## begin

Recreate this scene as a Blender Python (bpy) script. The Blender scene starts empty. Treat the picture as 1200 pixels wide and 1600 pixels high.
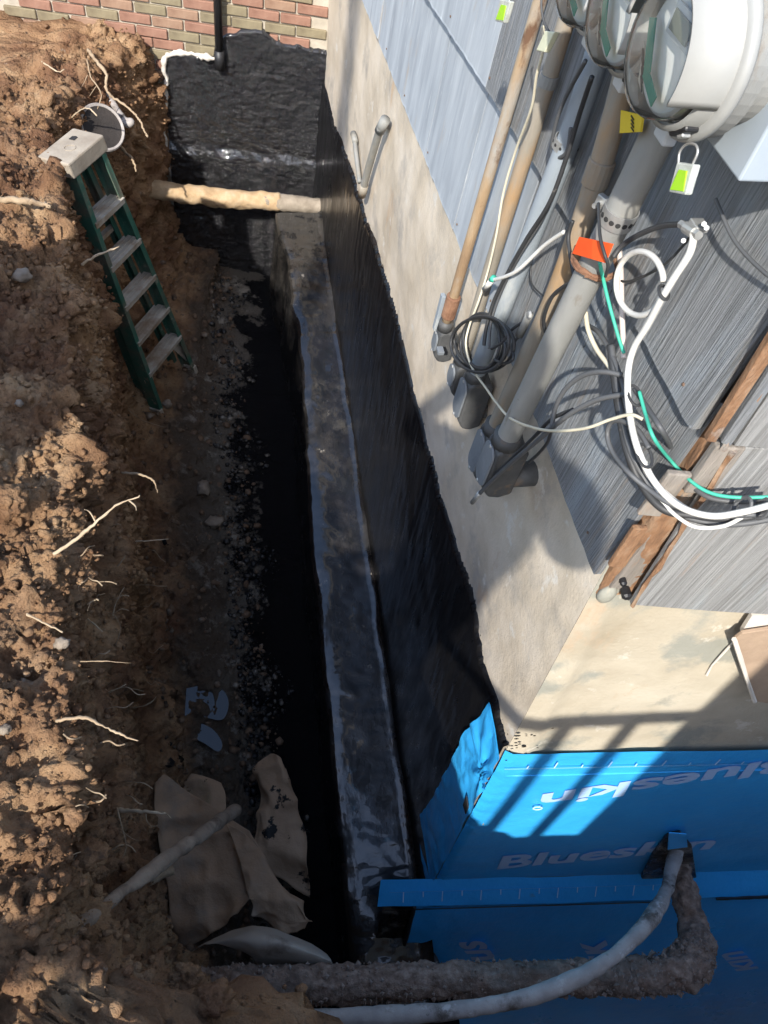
import bpy, bmesh, math, random
import numpy as np
from mathutils import Vector, Matrix
random.seed(7); rng = np.random.default_rng(7)
SC = bpy.context.scene; COL = SC.collection
# ---------------------------------------------------------------- camera, world, sun, exposure
H = 3.8                                    # camera height above the trench floor datum
_d = np.array([-210., 850., 1200.]); _d /= np.linalg.norm(_d)
_a = np.array([-390., -1790., 1200.]); _a -= _a.dot(_d)*_d; _a /= np.linalg.norm(_a)
_r = np.cross(_d, _a)
MW = np.array([_r, _a, -_d])               # image axes (right, down, forward) -> world
cam_d = bpy.data.cameras.new('camera'); cam = bpy.data.objects.new('camera', cam_d); COL.objects.link(cam)
cam_d.lens = 27.0; cam_d.sensor_width = 36.0; cam_d.clip_start = 0.02; cam_d.clip_end = 500
_X, _Yd, _F = MW[:, 0], MW[:, 1], MW[:, 2]
cam.matrix_world = Matrix(((_X[0], -_Yd[0], -_F[0], 0), (_X[1], -_Yd[1], -_F[1], 0), (_X[2], -_Yd[2], -_F[2], H), (0, 0, 0, 1)))
SC.camera = cam
SUN = Vector((.556, 1.028, -1.0)).normalized()
w = bpy.data.worlds.new('World'); SC.world = w; w.use_nodes = True
sky = w.node_tree.nodes.new('ShaderNodeTexSky'); sky.sky_type = 'NISHITA'; sky.sun_disc = False
sky.sun_elevation = math.asin(-SUN.z); sky.sun_rotation = math.atan2(-SUN.x, -SUN.y)
w.node_tree.links.new(sky.outputs[0], w.node_tree.nodes['Background'].inputs[0])
w.node_tree.nodes['Background'].inputs[1].default_value = 0.15
sl = bpy.data.lights.new('sun', 'SUN'); sl.energy = 3.0; sl.angle = math.radians(.8); sl.color = (1, .95, .87)
so = bpy.data.objects.new('sun', sl); COL.objects.link(so); so.location = (-4, -6, 9)
so.rotation_euler = SUN.to_track_quat('-Z', 'Y').to_euler()
vs = SC.view_settings; vs.view_transform = 'Standard'; vs.look = 'None'; vs.gamma = 1; vs.exposure = 1.25; vs.use_curve_mapping = False
SC.cycles.use_denoising = True
SC.cycles.max_bounces = 6

# ---------------------------------------------------------------- helpers: rays, noise
def ray(px, py):
    return Vector((MW @ np.array([(px-600)/1200., (py-800)/1200., 1.0])).tolist())
CAM = Vector((0, 0, H))
def on_plane(px, py, p0, n):
    r = ray(px, py); n = Vector(n); t = (Vector(p0)-CAM).dot(n)/r.dot(n); return CAM + r*t
def onX(px, py, X): return on_plane(px, py, (X, 0, 0), (1, 0, 0))
def at_d(px, py, d):
    r = ray(px, py); return CAM + r*(d/-r.z)
def at_z(px, py, z): return CAM + ray(px, py)*z

def _hash(ix, iy, iz, seed):
    h = (ix.astype(np.int64)*374761393 + iy.astype(np.int64)*668265263 + iz.astype(np.int64)*1274126177 + seed*974711) & 0xffffffff
    h = ((h ^ (h >> 13))*1274126177) & 0xffffffff
    h = ((h ^ (h >> 16))*2246822519) & 0xffffffff
    return ((h ^ (h >> 15)) & 0xffffff)/float(0xffffff)
def vnoise(p, seed=0):
    i = np.floor(p).astype(np.int64); f = p-i; u = f*f*f*(f*(f*6-15)+10)
    def c(a, b, g): return _hash(i[:, 0]+a, i[:, 1]+b, i[:, 2]+g, seed)
    x0 = c(0,0,0)*(1-u[:,0])+c(1,0,0)*u[:,0]; x1 = c(0,1,0)*(1-u[:,0])+c(1,1,0)*u[:,0]
    x2 = c(0,0,1)*(1-u[:,0])+c(1,0,1)*u[:,0]; x3 = c(0,1,1)*(1-u[:,0])+c(1,1,1)*u[:,0]
    y0 = x0*(1-u[:,1])+x1*u[:,1]; y1 = x2*(1-u[:,1])+x3*u[:,1]
    return (y0*(1-u[:,2])+y1*u[:,2])*2-1
def fbm(p, freq, octv=4, seed=0, gain=.5):
    p = np.asarray(p, float); s = np.zeros(len(p)); a = 1.0; t = 0
    for k in range(octv):
        s += a*vnoise(p*freq+17.3*k, seed+k); t += a; a *= gain; freq *= 2.03
    return s/t
def cell(p, freq, seed=0):
    """rounded clods: distance to the nearest jittered cell point (0 in the middle of a clod)"""
    q = np.asarray(p, float)*freq; i = np.floor(q).astype(np.int64); best = np.full(len(q), 9.0); hid = np.zeros(len(q))
    for a in (-1, 0, 1):
        for b in (-1, 0, 1):
            for c in (-1, 0, 1):
                ix, iy, iz = i[:,0]+a, i[:,1]+b, i[:,2]+c
                cx = ix+_hash(ix, iy, iz, seed); cy = iy+_hash(ix, iy, iz, seed+5); cz = iz+_hash(ix, iy, iz, seed+9)
                dd = (q[:,0]-cx)**2+(q[:,1]-cy)**2+(q[:,2]-cz)**2
                m = dd < best; best = np.where(m, dd, best); hid = np.where(m, _hash(ix, iy, iz, seed+13), hid)
    return np.sqrt(best), hid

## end

• _Requirements_
Go through the listing above and quote it exactly, apart from its images.

• _Worked solution_
Recreate this scene as a Blender Python (bpy) script. The Blender scene starts empty. Treat the picture as 1200 pixels wide and 1600 pixels high.
import bpy, bmesh, math, random
import numpy as np
from mathutils import Vector, Matrix
random.seed(7); rng = np.random.default_rng(7)
SC = bpy.context.scene; COL = SC.collection
# ---------------------------------------------------------------- camera, world, sun, exposure
H = 3.8                                    # camera height above the trench floor datum
_d = np.array([-210., 850., 1200.]); _d /= np.linalg.norm(_d)
_a = np.array([-390., -1790., 1200.]); _a -= _a.dot(_d)*_d; _a /= np.linalg.norm(_a)
_r = np.cross(_d, _a)
MW = np.array([_r, _a, -_d])               # image axes (right, down, forward) -> world
cam_d = bpy.data.cameras.new('camera'); cam = bpy.data.objects.new('camera', cam_d); COL.objects.link(cam)
cam_d.lens = 27.0; cam_d.sensor_width = 36.0; cam_d.clip_start = 0.02; cam_d.clip_end = 500
_X, _Yd, _F = MW[:, 0], MW[:, 1], MW[:, 2]
cam.matrix_world = Matrix(((_X[0], -_Yd[0], -_F[0], 0), (_X[1], -_Yd[1], -_F[1], 0), (_X[2], -_Yd[2], -_F[2], H), (0, 0, 0, 1)))
SC.camera = cam
SUN = Vector((.556, 1.028, -1.0)).normalized()
w = bpy.data.worlds.new('World'); SC.world = w; w.use_nodes = True
sky = w.node_tree.nodes.new('ShaderNodeTexSky'); sky.sky_type = 'NISHITA'; sky.sun_disc = False
sky.sun_elevation = math.asin(-SUN.z); sky.sun_rotation = math.atan2(-SUN.x, -SUN.y)
w.node_tree.links.new(sky.outputs[0], w.node_tree.nodes['Background'].inputs[0])
w.node_tree.nodes['Background'].inputs[1].default_value = 0.15
sl = bpy.data.lights.new('sun', 'SUN'); sl.energy = 3.0; sl.angle = math.radians(.8); sl.color = (1, .95, .87)
so = bpy.data.objects.new('sun', sl); COL.objects.link(so); so.location = (-4, -6, 9)
so.rotation_euler = SUN.to_track_quat('-Z', 'Y').to_euler()
vs = SC.view_settings; vs.view_transform = 'Standard'; vs.look = 'None'; vs.gamma = 1; vs.exposure = 1.25; vs.use_curve_mapping = False
SC.cycles.use_denoising = True
SC.cycles.max_bounces = 6

# ---------------------------------------------------------------- helpers: rays, noise
def ray(px, py):
    return Vector((MW @ np.array([(px-600)/1200., (py-800)/1200., 1.0])).tolist())
CAM = Vector((0, 0, H))
def on_plane(px, py, p0, n):
    r = ray(px, py); n = Vector(n); t = (Vector(p0)-CAM).dot(n)/r.dot(n); return CAM + r*t
def onX(px, py, X): return on_plane(px, py, (X, 0, 0), (1, 0, 0))
def at_d(px, py, d):
    r = ray(px, py); return CAM + r*(d/-r.z)
def at_z(px, py, z): return CAM + ray(px, py)*z

def _hash(ix, iy, iz, seed):
    h = (ix.astype(np.int64)*374761393 + iy.astype(np.int64)*668265263 + iz.astype(np.int64)*1274126177 + seed*974711) & 0xffffffff
    h = ((h ^ (h >> 13))*1274126177) & 0xffffffff
    h = ((h ^ (h >> 16))*2246822519) & 0xffffffff
    return ((h ^ (h >> 15)) & 0xffffff)/float(0xffffff)
def vnoise(p, seed=0):
    i = np.floor(p).astype(np.int64); f = p-i; u = f*f*f*(f*(f*6-15)+10)
    def c(a, b, g): return _hash(i[:, 0]+a, i[:, 1]+b, i[:, 2]+g, seed)
    x0 = c(0,0,0)*(1-u[:,0])+c(1,0,0)*u[:,0]; x1 = c(0,1,0)*(1-u[:,0])+c(1,1,0)*u[:,0]
    x2 = c(0,0,1)*(1-u[:,0])+c(1,0,1)*u[:,0]; x3 = c(0,1,1)*(1-u[:,0])+c(1,1,1)*u[:,0]
    y0 = x0*(1-u[:,1])+x1*u[:,1]; y1 = x2*(1-u[:,1])+x3*u[:,1]
    return (y0*(1-u[:,2])+y1*u[:,2])*2-1
def fbm(p, freq, octv=4, seed=0, gain=.5):
    p = np.asarray(p, float); s = np.zeros(len(p)); a = 1.0; t = 0
    for k in range(octv):
        s += a*vnoise(p*freq+17.3*k, seed+k); t += a; a *= gain; freq *= 2.03
    return s/t
def cell(p, freq, seed=0):
    """rounded clods: distance to the nearest jittered cell point (0 in the middle of a clod)"""
    q = np.asarray(p, float)*freq; i = np.floor(q).astype(np.int64); best = np.full(len(q), 9.0); hid = np.zeros(len(q))
    for a in (-1, 0, 1):
        for b in (-1, 0, 1):
            for c in (-1, 0, 1):
                ix, iy, iz = i[:,0]+a, i[:,1]+b, i[:,2]+c
                cx = ix+_hash(ix, iy, iz, seed); cy = iy+_hash(ix, iy, iz, seed+5); cz = iz+_hash(ix, iy, iz, seed+9)
                dd = (q[:,0]-cx)**2+(q[:,1]-cy)**2+(q[:,2]-cz)**2
                m = dd < best; best = np.where(m, dd, best); hid = np.where(m, _hash(ix, iy, iz, seed+13), hid)
    return np.sqrt(best), hid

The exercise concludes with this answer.